The rest of the weekend
Festivals are pretty damned good fun at the best of times, and at the worst of times you can generally remember the wise words of Eric Idle - ‘Worst things happen at sea you know! Cheer up you old bugger.’. This weekend was a mixture of both for different people.
Friday night arriving at the campsite, myself, Ben Craig, his pseudo-girlfriend Annie and a friend of mine from the Island, James Foster, sat around in a space behind our tents. James and I, after an early-evenings’ hard drinking at the Island’s Chicago Rock were pretty merry, and I randomly started helping a couple of girls who were having difficulty in putting up their tent, and then gave up and invited them to come drink with us. As of then we accumulated people until about 4 or 5am, including some notably quality Festival Characters including ‘Jimble Girl’ and ‘Bob’.
Jimble Girl – a young punky-dressed Island girl of about 18-19, who, whilst rolling wide-end-and-twist-style cigarette-esque things for her and her mates on the far side of the social circle (literally) was telling everyone about the particular slang associated with that pastime on the Isle of Wight, unaware that she wasn’t the only one from the Island. A ‘Jimble’ was allegedly an almost finished cigarette-esque thing, and ‘Nigels’ were the last few draws of one, which automatically went to anyone called Nigel if they happened to be present when said cigarettey object passed over the Jimble Threshold. We later found her working on the Henna Tattoo stall whilst wearing stripy socks.
Bob – in late middle age, Bob was a totally pissed yet congenial bloke who insisted on attempting to light Sambucca in his own mouth after seeing someone light it in mine, which was...entertaining.
Whilst Jimble Girl was passing round one of her specials on the other side of the (admittedly large) circle, he leapt up, intercepted said special, took a long drag and handed it back. Through the rolling mushroom cloud of exhaled smoke he said;
“I shouldn’t have done that you know...I’m an-an-an officer of the law!”
We thought this was quite funny. Then he sat down next to me and a wallet fell out of his pocket. I picked it up to hand it to him, and it swung open to reveal a Thames Valley Police badge with the name ‘R. Miller’ embossed on it.

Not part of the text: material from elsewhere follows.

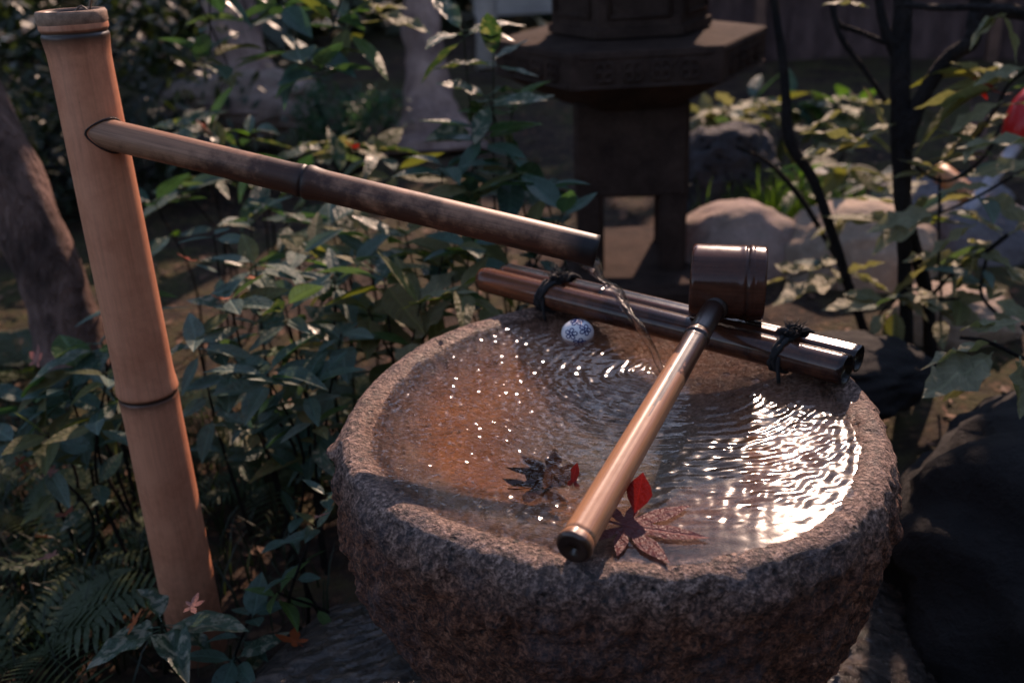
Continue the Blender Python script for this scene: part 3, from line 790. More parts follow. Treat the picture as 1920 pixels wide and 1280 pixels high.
def rock_slab():
    nx, ny = 460, 380; xs = np.linspace(-.62, 1.05, nx); ys = np.linspace(.15, 1.45, ny); V = []; wet = []
    e0, e1 = onz(655, 1035, .07), onz(455, 1262, .05)
    ex, ey = e1.x-e0.x, e1.y-e0.y; el = math.hypot(ex, ey)
    for y in ys:
        for x in xs:
            sd_ = (ex*(y-e0.y)-ey*(x-e0.x))/el                # signed distance from left edge line (positive to the right of it)
            sd_ = -sd_ if (ex*(CY-e0.y)-ey*(CX-e0.x)) < 0 else sd_
            inn = 1/(1+math.exp(-(sd_+.005)/.018))
            bk = 1/(1+math.exp((y-1.22-.1*x)/.03))
            p = Vector((x, y, 0)); u = x*math.cos(.5)+y*math.sin(.5); v = -x*math.sin(.5)+y*math.cos(.5)
            st = fbm(Vector((u*4, v*26, .3)), 4); lay = abs(noise.noise(Vector((u*5, v*18, 2))))
            h = .075+.030*min(1, max(0, sd_/.2))+.010*st-.010*(1-min(1, lay*4))*.5+.003*fbm(p*45, 3)+.005*fbm(Vector((u*10, v*80, 1)), 3)+.02*fbm(p*5, 2)
            h -= .45*max(0, x-.36)
            V.append((x, y, -.08+(h+.08)*inn*bk)); wet.append(min(1, max(0, (sd_-.055)/.04+.3*fbm(p*12, 3))))
    o = obj('wet_rock', mesh('wet_rock', V, grid_faces(ny, nx, False), m_wetrock, attrs={'wet': wet})); tag(o, 'dark furrowed wet rock slab under the granite basin', 'rock')
rock_slab()
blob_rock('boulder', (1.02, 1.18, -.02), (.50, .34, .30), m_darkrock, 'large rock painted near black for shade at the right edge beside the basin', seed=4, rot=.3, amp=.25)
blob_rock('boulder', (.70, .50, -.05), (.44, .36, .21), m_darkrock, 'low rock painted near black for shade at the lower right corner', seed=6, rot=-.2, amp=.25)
def on_ground(x, y, d): p = px(x, y, d); return p
blob_rock('boulder', px(1395, 505, 2.6)+Vector((0, .12, 0)), (.175, .15, .135), m_boulder, 'smooth pinkish boulder directly behind the ladle cup', seed=11, amp=.12)
blob_rock('boulder', px(1640, 530, 2.5)+Vector((0, .15, 0)), (.20, .17, .155), m_boulder2, 'broad beige boulder behind the dark thin trunks', seed=12, amp=.12)
blob_rock('boulder', px(1850, 530, 2.7)+Vector((0, .1, 0)), (.22, .17, .19), m_greyrock, 'grey boulder at the right edge behind leafy twigs', seed=13, amp=.16)
blob_rock('boulder', px(1380, 352, 3.1)+Vector((0, .1, 0)), (.16, .15, .17), m_porous, 'dark porous rock standing right of the lantern shaft', seed=14, amp=.25)
blob_rock('boulder', px(1770, 420, 3.2)+Vector((0, .1, 0)), (.26, .16, .12), m_greyrock, 'low bluish grey rock under the leaning poles', seed=15, amp=.15)
blob_rock('boulder', px(1185, 455, 3.2), (.26, .18, .07), m_boulder2, 'sunlit low tan rock seen between the lantern legs', seed=16, amp=.15)
blob_rock('boulder', px(455, 190, 3.9), (.30, .2, .12), m_boulder, 'flat pinkish rock around the foot of the grey stump', seed=17, amp=.22)

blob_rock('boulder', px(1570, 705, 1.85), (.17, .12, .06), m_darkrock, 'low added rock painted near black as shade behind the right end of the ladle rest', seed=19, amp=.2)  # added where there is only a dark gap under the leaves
blob_rock('boulder', px(1790, 610, 2.25), (.13, .11, .09), m_boulder2, 'small yellowish stone low between the twigs at right', seed=20, amp=.15)
# ------------------------------------------------------------------ stone lantern
def prism(sections, n, rot, cx, cy, bev=.006):
    """stack of regular n-gons (z, r); corners chamfered"""
    V = []; k = n*3
    for z, r in sections:
        for i in range(n):
            a = rot+2*pi*i/n
            c = Vector((math.cos(a)*r, math.sin(a)*r)); p = Vector((math.cos(a-2*pi/n)*r, math.sin(a-2*pi/n)*r)); q = Vector((math.cos(a+2*pi/n)*r, math.sin(a+2*pi/n)*r))
            f = min(.45, bev/max(1e-4, (p-c).length))
            for w in (c.lerp(p, f), c*(1-f*.12), c.lerp(q, f)): V.append((cx+w.x, cy+w.y, z))
    return V, [tuple(x) for x in grid_faces(len(sections), k)]+[tuple(range(k))[::-1], tuple(range((len(sections)-1)*k, len(sections)*k))]
def lantern():
    fr_ = px(1214, 93, 2.2); sd_ = .342; LX, LY = fr_.x, fr_.y+sd_*.866; zt = fr_.z
    zb = px(1196, 172, 2.215).z
    root = empty('stone_lantern', (LX, LY, 0), 'dark stone lantern with hexagonal carved platform on a legged square shaft', 'lantern')
    A = math.radians(30)+math.radians(30)
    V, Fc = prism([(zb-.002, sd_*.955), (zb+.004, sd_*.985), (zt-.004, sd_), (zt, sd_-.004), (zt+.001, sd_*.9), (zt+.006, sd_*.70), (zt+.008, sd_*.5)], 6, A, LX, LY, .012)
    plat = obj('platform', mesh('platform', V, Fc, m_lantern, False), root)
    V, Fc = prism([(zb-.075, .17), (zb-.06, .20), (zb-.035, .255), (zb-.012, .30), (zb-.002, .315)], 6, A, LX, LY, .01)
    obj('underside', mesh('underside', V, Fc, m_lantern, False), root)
    # carved panels: raised border and four quatrefoils on each visible face
    for fc in (0, 1, 5):
        nrm_a = -pi/2+fc*pi/3; nn_ = Vector((math.cos(nrm_a), math.sin(nrm_a), 0)); tx = Vector((-nn_.y, nn_.x, 0))
        fcn = Vector((LX, LY, (zt+zb)/2))+nn_*(sd_*.866*.993)
        parts = []
        for zz in (-.036, .030):
            pts = [fcn+tx*(u*.15)+Vector((0, 0, zz))+nn_*.001 for u in np.linspace(-1, 1, 8)]
            v, f, _ = tube(pts, .0035, 6); parts.append((v, f))
        obj('border', mesh('border', *merge(parts), m_lantern), plat)
        for q in range(4):
            c = fcn+tx*(.064*(q-1.5))+Vector((0, 0, -.003)); parts = []
            for p in range(4):
                a = p*pi/2+pi/4; pc = c+tx*(math.cos(a)*.0125)+Vector((0, 0, math.sin(a)*.0125)); pts = []
                for w in range(13):
                    b = 2*pi*w/12; pts.append(pc+tx*(.0115*math.cos(b))+Vector((0, 0, .0115*math.sin(b)))+nn_*.002)
                v, f, _ = tube(pts, .0036, 5, False); parts.append((v, f))
            v, f, _ = tube([c-nn_*.001, c+nn_*.004], [.008, .003], 8); parts.append((v, f))
            obj('quatrefoil', mesh('quatrefoil', *merge(parts), m_lantern), plat)
    # shaft with two legs and an opening
    hw = .142; zg = px(1180, 404, 2.36).z; rotz = math.radians(-6)
    def box(x0, x1, y0, y1, z0, z1, b=.012):
        R = Matrix.Rotation(rotz, 3, 'Z'); V = []
        xm, ym = (x0+x1)/2, (y0+y1)/2; a, c = (x1-x0)/2, (y1-y0)/2
        sec = [(z0, b*.6), (z0+b*.6, 0), (z1-b*.6, 0), (z1, b*.6)]; ring = 8
        for z, ins in sec:
            A_, C_ = a-ins, c-ins
            for sx, sy in ((A_, -C_+b), (A_, C_-b), (A_-b, C_), (-A_+b, C_), (-A_, C_-b), (-A_, -C_+b), (-A_+b, -C_), (A_-b, -C_)):
                p = R @ Vector((xm+sx, ym+sy, 0)); V.append((LX+p.x, LY+p.y, z))
        Fc = [tuple(q) for q in grid_faces(4, ring)]+[tuple(range(8))[::-1], tuple(range(24, 32))]
        return V, Fc
    obj('shaft', mesh('shaft', *box(-hw, hw, -hw, hw, zg, zb-.06), m_lantern, False), root)
    for sx in (-1, 1):
        for sy in (-1, 1):
            x0, x1 = (-hw+.003, -hw+.072) if sx < 0 else (hw-.072, hw-.003); y0, y1 = (-hw+.003, -hw+.06) if sy < 0 else (hw-.06, hw-.003)
            obj('leg', mesh('leg', *box(x0, x1, y0, y1, -.05, zg+.01), m_lantern, False), root)
    obj('base_stone', mesh('base_stone', *prism([(-.08, .30), (.03, .30), (.05, .28), (.052, .1)], 6, A, LX, LY, .03), m_lantern, False), root)
    # fire box with window, roof and finial
    fz = zt+.012; fh = .26
    V, Fc = prism([(fz, .205), (fz+.02, .205), (fz+.022, .195), (fz+fh-.02, .195), (fz+fh, .21)], 6, A, LX, LY, .02)
    fbx = obj('fire_box', mesh('fire_box', V, Fc, m_lantern, False), root)
    for fc in (0, 1, 5):
        nrm_a = -pi/2+fc*pi/3; nn_ = Vector((math.cos(nrm_a), math.sin(nrm_a), 0)); tx = Vector((-nn_.y, nn_.x, 0))
        c = Vector((LX, LY, fz+fh/2))+nn_*(.195*.866+.001); parts = []
        for z0 in (-.085, .085):
            v, f, _ = tube([c+tx*-.07+Vector((0, 0, z0)), c+tx*.07+Vector((0, 0, z0))], .006, 6); parts.append((v, f))
        for x0 in (-.07, .07):
            v, f, _ = tube([c+tx*x0+Vector((0, 0, -.088)), c+tx*x0+Vector((0, 0, .088))], .006, 6); parts.append((v, f))
        obj('window_frame', mesh('window_frame', *merge(parts), m_lantern), fbx)
    rz = fz+fh
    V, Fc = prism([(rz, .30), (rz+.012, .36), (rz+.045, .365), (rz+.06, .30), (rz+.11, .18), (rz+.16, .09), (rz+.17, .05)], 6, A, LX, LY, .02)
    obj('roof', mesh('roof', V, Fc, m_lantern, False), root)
    V, Fc, _ = lathe((LX, LY, rz+.165), (LX, LY, rz+.3), [(0, .05), (.01, .06), (.03, .065), (.06, .05), (.09, .02), (.10, .002)], 24)
    obj('finial', mesh('finial', V, Fc, m_lantern), root)
lantern()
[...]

Ten minutes later on my way back to the circle from the portaloos, I passed Bob being escorted off the campsite between two of his fellow officers, one of whom was reading him his rights.
Which was nice.
It emerged that his brief inhalation was the least of three offences he had allegedly committed that night, the other two being theft.
Music Highlights
Starsailor were excellent, although the lead singer’s attempts at being all ‘rock’n’roll’ were cringeworthy...he was too much of a nice boy. Iggy Pop was good, and Paul Weller amazing. Paul Weller’s backing group seemed to consist of most of Ocean Colour Scene, which made Saturday’s headline act a bit of a bargain, to be honest!
Sunday and the John Baker Trio (possibly...this is from memory) were a highlight, and the startlingly energetic Queen-on-helium ‘The Darkness’ also rated quite highly. Counting Crows made the weekend and to be honest most of this month for me, after which Bryan Adams could have farted into the microphone for the full 90 minutes for all I cared, but in fact was surprisingly good. It’s easy to forget how many songs he’s done just by being around so bloody long. You don’t have to like them all, but he’s jumped into bed (figuratively speaking) with everyone from Mel C to Chicane, so there’s bound to be something of his that you can at least tap your foot to.
Putting money to one side, it was well worth spending two days of my holiday allowance for.
Has anyone got any spare tickets for Glastonbury?